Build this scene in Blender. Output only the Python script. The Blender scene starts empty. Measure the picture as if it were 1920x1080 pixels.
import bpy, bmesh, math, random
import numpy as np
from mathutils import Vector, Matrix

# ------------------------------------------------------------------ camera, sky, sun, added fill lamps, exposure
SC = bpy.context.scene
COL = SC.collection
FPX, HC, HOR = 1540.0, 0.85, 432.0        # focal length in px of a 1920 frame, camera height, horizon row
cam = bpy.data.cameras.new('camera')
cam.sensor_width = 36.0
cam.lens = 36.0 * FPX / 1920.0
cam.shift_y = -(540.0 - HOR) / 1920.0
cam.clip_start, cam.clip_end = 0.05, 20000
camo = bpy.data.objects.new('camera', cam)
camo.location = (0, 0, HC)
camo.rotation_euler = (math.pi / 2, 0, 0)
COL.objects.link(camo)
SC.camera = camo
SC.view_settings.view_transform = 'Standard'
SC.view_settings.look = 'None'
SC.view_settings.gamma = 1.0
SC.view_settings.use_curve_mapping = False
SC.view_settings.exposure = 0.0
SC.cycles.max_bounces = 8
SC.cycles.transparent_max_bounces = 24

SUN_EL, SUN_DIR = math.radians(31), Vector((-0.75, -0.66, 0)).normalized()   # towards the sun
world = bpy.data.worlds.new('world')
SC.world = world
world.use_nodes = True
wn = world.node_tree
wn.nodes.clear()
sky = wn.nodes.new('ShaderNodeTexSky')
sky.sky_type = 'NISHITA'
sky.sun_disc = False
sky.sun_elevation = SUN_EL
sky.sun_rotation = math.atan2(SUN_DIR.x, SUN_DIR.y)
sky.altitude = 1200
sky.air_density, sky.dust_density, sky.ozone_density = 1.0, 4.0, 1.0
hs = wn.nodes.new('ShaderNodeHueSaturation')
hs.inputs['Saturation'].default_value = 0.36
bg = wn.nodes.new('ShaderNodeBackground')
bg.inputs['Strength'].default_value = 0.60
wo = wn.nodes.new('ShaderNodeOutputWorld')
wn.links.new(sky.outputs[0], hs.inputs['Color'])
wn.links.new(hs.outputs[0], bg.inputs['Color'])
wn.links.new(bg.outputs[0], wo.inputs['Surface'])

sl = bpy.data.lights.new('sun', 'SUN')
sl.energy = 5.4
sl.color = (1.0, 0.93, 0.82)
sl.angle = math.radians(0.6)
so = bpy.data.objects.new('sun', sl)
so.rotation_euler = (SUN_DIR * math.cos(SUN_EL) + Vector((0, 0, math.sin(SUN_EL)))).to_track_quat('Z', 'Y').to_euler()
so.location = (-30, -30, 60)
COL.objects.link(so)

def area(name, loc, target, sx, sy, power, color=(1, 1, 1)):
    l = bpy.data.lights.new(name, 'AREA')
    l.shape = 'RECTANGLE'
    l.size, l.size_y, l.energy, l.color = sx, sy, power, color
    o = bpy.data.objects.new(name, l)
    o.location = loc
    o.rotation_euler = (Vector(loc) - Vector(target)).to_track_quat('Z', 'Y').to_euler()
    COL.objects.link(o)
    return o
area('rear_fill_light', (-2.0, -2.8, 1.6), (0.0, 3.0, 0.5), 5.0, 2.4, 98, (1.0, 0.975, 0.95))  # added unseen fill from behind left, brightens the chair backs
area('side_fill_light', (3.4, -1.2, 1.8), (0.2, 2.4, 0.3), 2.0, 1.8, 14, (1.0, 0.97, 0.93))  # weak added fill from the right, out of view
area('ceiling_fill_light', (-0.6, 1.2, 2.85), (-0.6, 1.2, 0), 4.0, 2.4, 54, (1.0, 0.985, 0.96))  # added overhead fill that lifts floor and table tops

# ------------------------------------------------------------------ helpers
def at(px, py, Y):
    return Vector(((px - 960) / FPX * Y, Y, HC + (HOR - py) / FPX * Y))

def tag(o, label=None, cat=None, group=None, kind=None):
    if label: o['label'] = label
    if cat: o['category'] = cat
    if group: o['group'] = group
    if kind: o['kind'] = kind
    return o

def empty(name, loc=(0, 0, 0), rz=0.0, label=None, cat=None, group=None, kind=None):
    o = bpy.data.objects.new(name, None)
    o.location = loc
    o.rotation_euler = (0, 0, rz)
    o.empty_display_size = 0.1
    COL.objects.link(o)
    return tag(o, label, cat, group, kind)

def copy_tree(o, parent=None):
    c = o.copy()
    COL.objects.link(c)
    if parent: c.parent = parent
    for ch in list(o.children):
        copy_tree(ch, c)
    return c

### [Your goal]
Copy out the data shown above without altering anything.

### [Expected answer]
Build this scene in Blender. Output only the Python script. The Blender scene starts empty. Measure the picture as if it were 1920x1080 pixels.
import bpy, bmesh, math, random
import numpy as np
from mathutils import Vector, Matrix

# ------------------------------------------------------------------ camera, sky, sun, added fill lamps, exposure
SC = bpy.context.scene
COL = SC.collection
FPX, HC, HOR = 1540.0, 0.85, 432.0        # focal length in px of a 1920 frame, camera height, horizon row
cam = bpy.data.cameras.new('camera')
cam.sensor_width = 36.0
cam.lens = 36.0 * FPX / 1920.0
cam.shift_y = -(540.0 - HOR) / 1920.0
cam.clip_start, cam.clip_end = 0.05, 20000
camo = bpy.data.objects.new('camera', cam)
camo.location = (0, 0, HC)
camo.rotation_euler = (math.pi / 2, 0, 0)
COL.objects.link(camo)
SC.camera = camo
SC.view_settings.view_transform = 'Standard'
SC.view_settings.look = 'None'
SC.view_settings.gamma = 1.0
SC.view_settings.use_curve_mapping = False
SC.view_settings.exposure = 0.0
SC.cycles.max_bounces = 8
SC.cycles.transparent_max_bounces = 24

SUN_EL, SUN_DIR = math.radians(31), Vector((-0.75, -0.66, 0)).normalized()   # towards the sun
world = bpy.data.worlds.new('world')
SC.world = world
world.use_nodes = True
wn = world.node_tree
wn.nodes.clear()
sky = wn.nodes.new('ShaderNodeTexSky')
sky.sky_type = 'NISHITA'
sky.sun_disc = False
sky.sun_elevation = SUN_EL
sky.sun_rotation = math.atan2(SUN_DIR.x, SUN_DIR.y)
sky.altitude = 1200
sky.air_density, sky.dust_density, sky.ozone_density = 1.0, 4.0, 1.0
hs = wn.nodes.new('ShaderNodeHueSaturation')
hs.inputs['Saturation'].default_value = 0.36
bg = wn.nodes.new('ShaderNodeBackground')
bg.inputs['Strength'].default_value = 0.60
wo = wn.nodes.new('ShaderNodeOutputWorld')
wn.links.new(sky.outputs[0], hs.inputs['Color'])
wn.links.new(hs.outputs[0], bg.inputs['Color'])
wn.links.new(bg.outputs[0], wo.inputs['Surface'])

sl = bpy.data.lights.new('sun', 'SUN')
sl.energy = 5.4
sl.color = (1.0, 0.93, 0.82)
sl.angle = math.radians(0.6)
so = bpy.data.objects.new('sun', sl)
so.rotation_euler = (SUN_DIR * math.cos(SUN_EL) + Vector((0, 0, math.sin(SUN_EL)))).to_track_quat('Z', 'Y').to_euler()
so.location = (-30, -30, 60)
COL.objects.link(so)

def area(name, loc, target, sx, sy, power, color=(1, 1, 1)):
    l = bpy.data.lights.new(name, 'AREA')
    l.shape = 'RECTANGLE'
    l.size, l.size_y, l.energy, l.color = sx, sy, power, color
    o = bpy.data.objects.new(name, l)
    o.location = loc
    o.rotation_euler = (Vector(loc) - Vector(target)).to_track_quat('Z', 'Y').to_euler()
    COL.objects.link(o)
    return o
area('rear_fill_light', (-2.0, -2.8, 1.6), (0.0, 3.0, 0.5), 5.0, 2.4, 98, (1.0, 0.975, 0.95))  # added unseen fill from behind left, brightens the chair backs
area('side_fill_light', (3.4, -1.2, 1.8), (0.2, 2.4, 0.3), 2.0, 1.8, 14, (1.0, 0.97, 0.93))  # weak added fill from the right, out of view
area('ceiling_fill_light', (-0.6, 1.2, 2.85), (-0.6, 1.2, 0), 4.0, 2.4, 54, (1.0, 0.985, 0.96))  # added overhead fill that lifts floor and table tops

# ------------------------------------------------------------------ helpers
def at(px, py, Y):
    return Vector(((px - 960) / FPX * Y, Y, HC + (HOR - py) / FPX * Y))

def tag(o, label=None, cat=None, group=None, kind=None):
    if label: o['label'] = label
    if cat: o['category'] = cat
    if group: o['group'] = group
    if kind: o['kind'] = kind
    return o

def empty(name, loc=(0, 0, 0), rz=0.0, label=None, cat=None, group=None, kind=None):
    o = bpy.data.objects.new(name, None)
    o.location = loc
    o.rotation_euler = (0, 0, rz)
    o.empty_display_size = 0.1
    COL.objects.link(o)
    return tag(o, label, cat, group, kind)

def copy_tree(o, parent=None):
    c = o.copy()
    COL.objects.link(c)
    if parent: c.parent = parent
    for ch in list(o.children):
        copy_tree(ch, c)
    return c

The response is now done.